Canción del distraído en Rima interna de El Cultural




Ninguno de los libros que había publicado hasta ahora Vicente Valero (Ibiza, 1963) era una mera acumulación de poemas, sino un conjunto orgánico, en el que el lugar de cada parte dentro del todo era parte intrínseca de su significado, y su relación con las otras partes, parte de su ser mismo. Así que casi era de esperar que llegado el caso de antologar esa obra, como ahora ocurre en Canción del distraído (Vaso Roto ediciones), no se limitase a escoger poemas de cada libro en orden cronológico, sino que el resultado fuese, como es, un nuevo ser estructurado y vivo organizado, eso sí, más para abrir las lecturas que suscita que para cerrarlas, más para invitar a la intuición que para coartarla. El libro, además, incluye unos cuantos inéditos, así que, resumen como es de la obra de Vicente Valero, también es, sin duda, un libro nuevo.

Habla la nota editorial de los referentes de Juan Ramón Jiménez, Elytis, Seferis. Estos dos aparecen citados al final del libro, y algo hay de ellos en este libro que hace de la insularidad un eje, y de su atmósfera un lenguaje. Valero describe más que cuenta, y no es que en esta poesía no haya yo, sino que el yo es todo: el mar, la luz, la palabra, también son yo, un yo que no es yo, si me perdonan el retruécano, sino la suma de lo percibido por los sentidos, rotas las fronteras de la piel y de la mirada.

Valero acierta además al lograr unas atmósferas densas, en tres dimensiones (como ocurre en los poemas mejores de Ritsos), unos poemas que invitan a la lectura demorada, porque de un verso a otro se puede ir por más de un sitio, y cada camino elegido desborda de nuevos significados. Cada lectura ilumina de forma distinta este paisaje, esta atmósfera, vivos. Y las presencias humanas en este espacio denso (el caminante, el cazador…) no pesan más que la sed o los ladridos. Aquí hablan los ciervos y se habla con los pájaros, aunque a menudo todos pronuncian, sobre todo, interrogaciones que no esperan una respuesta, sino una reacción. Hay aquí la épica de la intertextualidad, de la intergestualidad: cada gesto importa por todas las veces que se ha repetido antes de esta, en cada instante aparecen condensados todos los instantes del pasado, como si cada segundo fuera un segundo de la duración bergsoniana.

“Viaje a la claridad” se titula el último poema de este nuevo libro de Valero, y esa podría ser su poética.
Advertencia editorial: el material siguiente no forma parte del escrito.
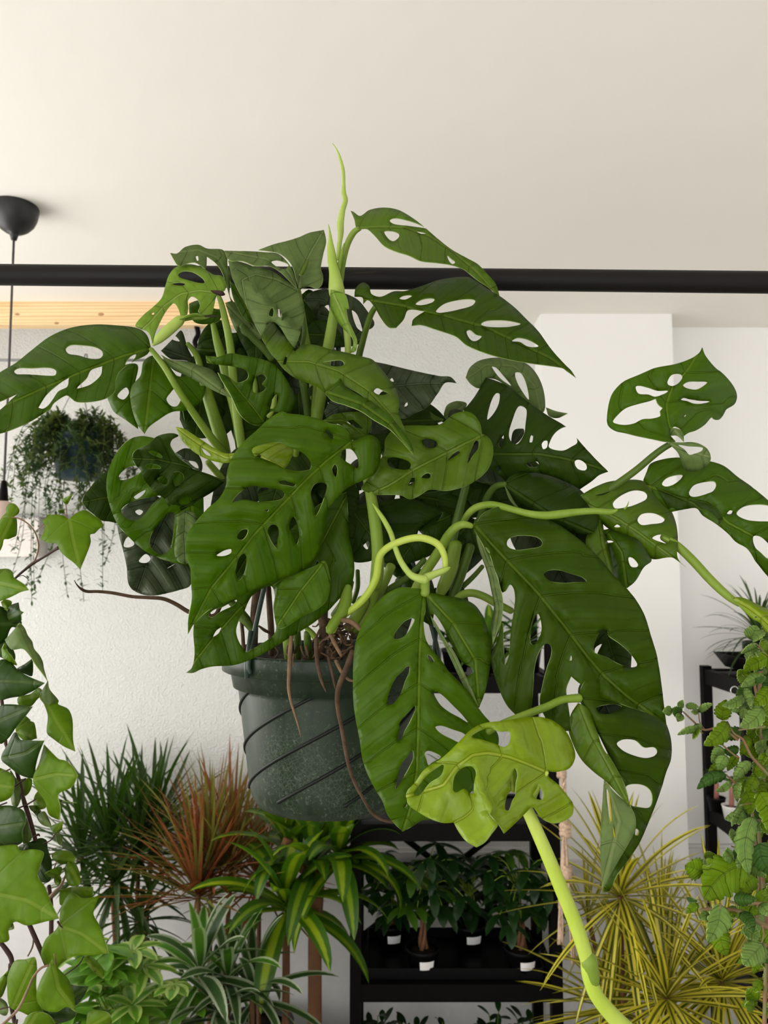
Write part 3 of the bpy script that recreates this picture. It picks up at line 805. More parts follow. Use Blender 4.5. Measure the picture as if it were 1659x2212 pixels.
ML('c4', '635,1330! 660,1270 685,1215 780,1180 880,1168 1000,1180 1130,1198 1220,1230 1320,1310 1420,1380 1540,1480 1700,1640 1870,1870! 1800,2110 1640,2140 1540,2030 1450,1920 1390,1830 1310,1780 1240,1710 1150,1640 1070,1590 1020,1535 950,1540 830,1562! 740,1470',
   '690,1380 900,1460 1100,1500 1250,1640 1400,1720 1538,1790 1870,1880', (.99, .90), .03, .02, 'mature',
   ['770,1360 800,1320 860,1298 920,1295 910,1320 860,1360 800,1378', '965,1420 1000,1370 1080,1345 1150,1342 1163,1370 1140,1410 1080,1435 1010,1452 975,1445', '1240,1575 1260,1550 1282,1555 1270,1578', '1310,1575 1350,1530 1420,1510 1540,1515 1700,1580 1680,1640 1540,1630 1450,1628 1370,1615', '1430,1740 1470,1735 1510,1760 1540,1790 1600,1880 1540,1900 1490,1860 1440,1810'],
   None, quilt=.004, veins=38)
ML('c4', '720,1380! 800,1420 950,1465 1100,1500 1180,1560 1240,1650 1285,1700! 1310,1780 1240,1710 1150,1640 1070,1590 1020,1535 950,1540 830,1562!', '720,1385 1000,1500 1290,1740', (.975, .945), .01, -.005, 'old', quilt=.002)
ML('c4', '180,1440! 300,1375 400,1340 560,1328 640,1340 700,1380 760,1430 820,1520 870,1640 886,1780 880,1870 900,1920 947,1962! 890,1920 840,1890 700,1900 650,1830 600,1760 400,1690 300,1600 230,1500',
   '300,1540 450,1610 600,1710 750,1820 947,1962', (.98, .96), .02, .05, 'warm',
   ['415,1500 450,1460 520,1420 580,1405 640,1415 663,1440 655,1470 600,1500 530,1525 430,1535', '592,1620 620,1580 680,1568 740,1580 790,1615 770,1640 700,1650 620,1655', '700,1750 750,1725 800,1735 825,1765 810,1790 750,1775', '285,1440 340,1425 400,1410 340,1440', '425,1670 445,1650 470,1670'], None, quilt=.003, veins=34)
ML('c4', '350,1690! 420,1680 560,1700 640,1740 682,1800 692,1880 692,1920 640,1960 580,2060 520,2112! 440,2090 410,1990 395,1850 360,1750', '370,1700 480,1850 520,2112', (1.0, .98), .02, .02, 'mature', ['530,1890 560,1895 598,1940 590,1960 550,1960 532,1930', '365,1772 400,1768 420,1778 380,1785'], quilt=.003)
ML('c4', '290,1560! 330,1600 350,1700 390,1830 412,1960 412,2055! 340,1970 220,1790 240,1700', '310,1580 340,1800 412,2055', (.985, .96), 0, .02, 'warm', quilt=.002)
stem('runner', 'c7', '690,765,40 720,715,44 770,675,46 850,658,46 920,668,44 1000,690,42 1100,715,44 1200,725,50 1300,715,52 1400,703,44 1500,698,40 1600,704,36 1640,690,14', (1.0, .98, .97, .96, .95, .945, .94, .935, .93, .925, .92, .915, .91), M['stem'], plant, 12)
stem('sheath_tip', 'c4', '500,1540,14 520,1515,10 530,1485,3', (.91, .91), M['stem'], plant, 6)
stem('runner', 'c4', '780,1740,60 890,1815,64 1000,1920,66 1100,2030,66 1180,2110,64 1260,2180,56 1330,2230,40', (.98, .93), M['stem'], plant, 12)
ML('s5', '1055,650! 1150,640 1250,670 1350,720 1430,760 1560,820 1640,960 1560,1100 1470,1060 1400,960 1320,920 1220,830 1130,740', '1060,655 1250,760 1400,870 1600,1050', (.93, .9), 0, .02, 'lime', ['1330,890 1360,880 1370,892 1350,900'], quilt=.001)
# front left
ML('c6', '1175,650! 1184,760 1190,870 1192,960 1212,1040 1230,1160 1222,1250 1200,1305 1120,1390 1060,1455 960,1540 870,1600 760,1665 640,1740 520,1800 400,1840 250,1850 170,1870 120,1893 70,1893! 110,1860 128,1760 120,1600 140,1500 230,1380 330,1330 480,1200 700,1000 900,800 1060,690',
   '1130,760 980,1050 760,1230 450,1440 260,1650 70,1893', (.995, .935), -.01, .015, 'mature',
   ['525,1360 600,1310 660,1298 682,1360 672,1450 692,1560 682,1620 640,1660 560,1710 485,1752! 440,1690 415,1610 430,1540 470,1470 500,1400', '255,1645 280,1600 312,1580 295,1620', '222,1500 260,1460 320,1440 420,1388 400,1425 310,1470 250,1510', '962,1180 972,1120 1000,1150 1015,1190 1000,1182'],
   ('c6', '1130,760,40 1100,600,40 1060,500,42', (1.0, 1.03), 'stem_dark'), quilt=.004, veins=34)
ML('c6', '700,1310! 740,1250 850,1200 950,1160 1020,1120 1055,1200 1066,1300 1040,1390 980,1450 900,1490 800,1550 720,1590 690,1560 678,1450', '1020,1130 860,1330 700,1570', (.935, .935), .008, -.008, 'bright', quilt=.003)
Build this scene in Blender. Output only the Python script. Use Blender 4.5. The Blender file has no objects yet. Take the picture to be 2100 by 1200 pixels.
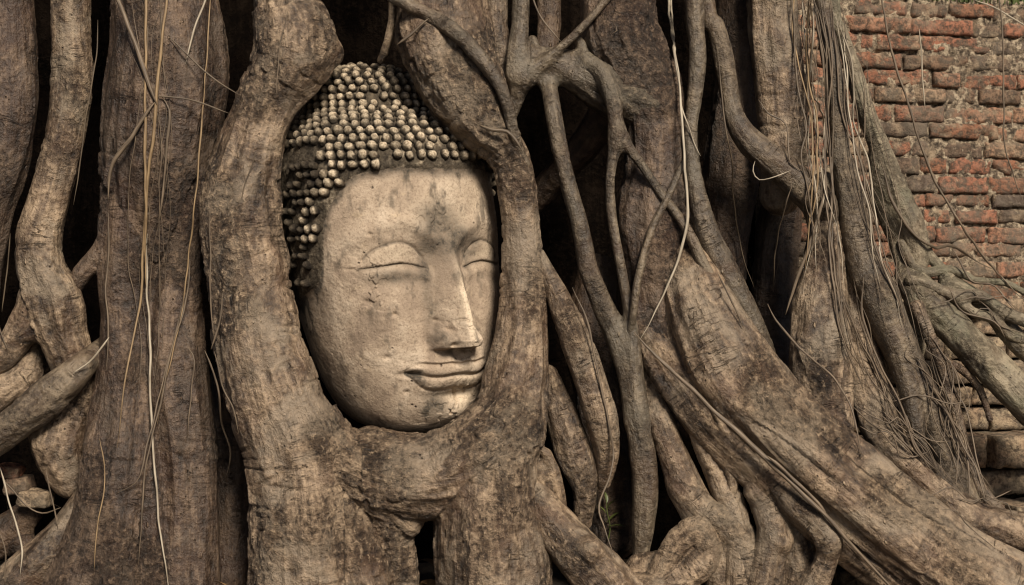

O tal vez mejor “viaje por el interior de la claridad”: esta poesía nos abre los ojos a una dimensión nueva, nos hace caminar y entender cosas que antes de leerla eran planas y sin textura. La poesía de Vicente Valero añade una dimensión más al mundo que conocíamos: dentro de ella, contemplar es preguntar y la luz, entendimiento.



Viaje a la claridad

Para empezar a ser, una vez más, esta mañana, aquí. (Sombras
aún bajo este cielo posible, indiferente). Árboles cada vez más
amanecidos, donde el pájaro dice no solamente el sol, sino la luna
a medio huir. Encaramarse para ir descubriendo, para empezar a
ver más claro. Buscar el mar. (Con toda la noche a cuestas: sombras
aún hacia ninguna parte).

Inventar un camino. Por donde las adelfas, los gatos húmedos, las
granadas resecas. Ah, cada huella será después humo de agosto,
ascua silenciosa a la espera, mapa del fin del mundo. Ver, saber
ver entre los bancales dormidos. (Nada que no sepamos, pero
todo lo que necesitábamos recordar). Palpar entonces las raíces:
ásperas y oscuras como presentimientos.

Y más allá por fin la roca negra, con sus algas perpetuas, con
sus espumas abrasadas. ¿Para ganar a nado la promesa de tanta
claridad? Buscar el mar por el camino que aún no vemos.